Alumnus Pesantren Nurul Jadid Kecamatan Paiton ini sengaja menggratiskan biaya karena komitmen keluarga. “Para ustadz di sini semuanya masih berstatus keluarga. Jadi saat awal-awal pembentukan pesantren, kami sepakat menggratiskan biaya mondok dan pendidikan,” ungkap suami dari Siti Hanifah ini. 

Untuk menunjang kebutuhan operasional, para guru menyisihkan penghasilan masing-masing. Setiap guru mengeluarkan uang pribadi sebesar Rp 100-200 ribu per bulan. Dana itu digunakan untuk membayar listrik pesantren, ATK (alat tulis kantor) dan kebutuhan lainnya.

“Alhamdulillah kami (keluarga) sampai saat ini tetap solid menjaga komitmen. Kami akan terus berkhidmat untuk pesantren dan masyarakat,” pungkasnya.

Jamin Santri Bisa Ngaji Kitab
Meski hanya membuka TPQ dan Madrasah Diniyah (Madin), Sugianto menjamin alumnus pesantrennya bisa mengaji kitab kuning. Paling tidak santri sudah bisa membaca kitab Sulam Safinah. “Setidaknya kitab itu bisa menjadi bekal untuk melanjutkan pendidikan lebih tinggi,” katanya.

Saat ini, pihaknya tengah membangun dua lokal bangunan yang dananya berasal dari swadaya masyarakat.
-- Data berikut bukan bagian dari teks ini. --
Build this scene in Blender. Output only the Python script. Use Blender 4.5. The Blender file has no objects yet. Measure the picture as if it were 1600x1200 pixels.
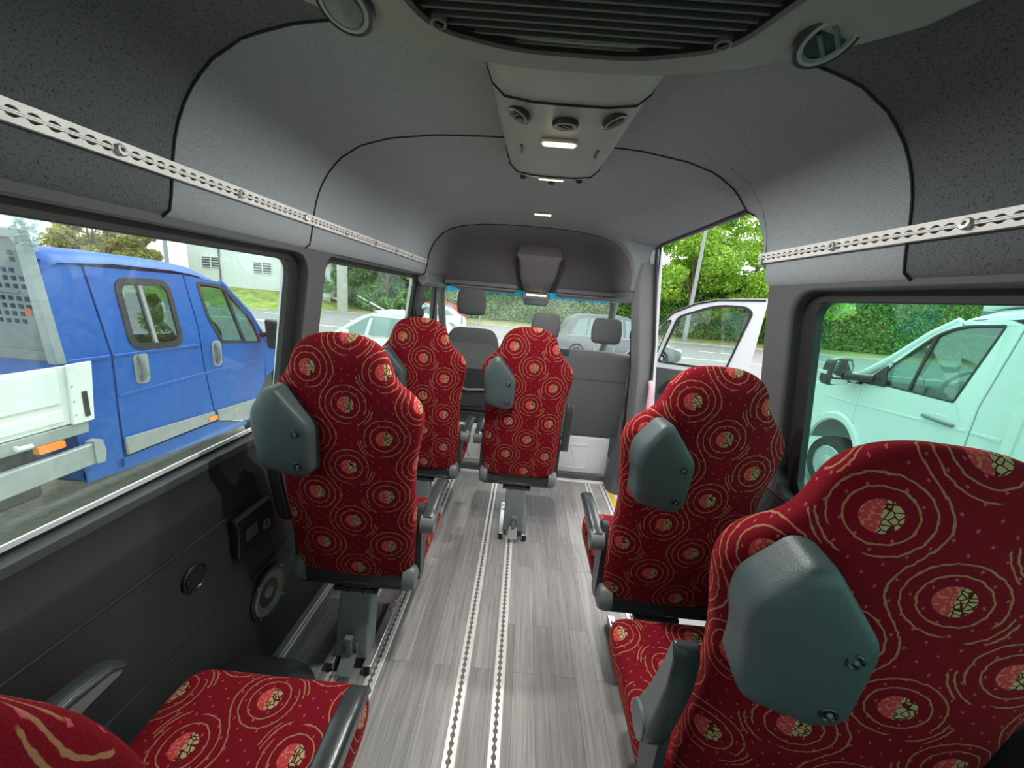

Wali murid juga memberikan bantuan secara sukarela. “Ada yang membantu uang dan ada pula yang menyumbang material gedung,” kata Sugianto.

Saat ini pengerjaan masih 75 persen, Sugianto menargetkan pembangunannya bisa selesai akhir tahun ini. “Sekarang masih mengumpulkan dana tambahan. Semoga saja rencana itu bisa direalisasikan. Mohon sambungan doanya,” harapnya. (Syamsul Akbar)


Foto : Musholla Raudlatul Firdaus merupakan pusat kegiatan para santri yang menimba ilmu di Pondok Pesantren Al Firdaus di Desa Randuputih Kecamatan Dringu Kabupaten Probolinggo.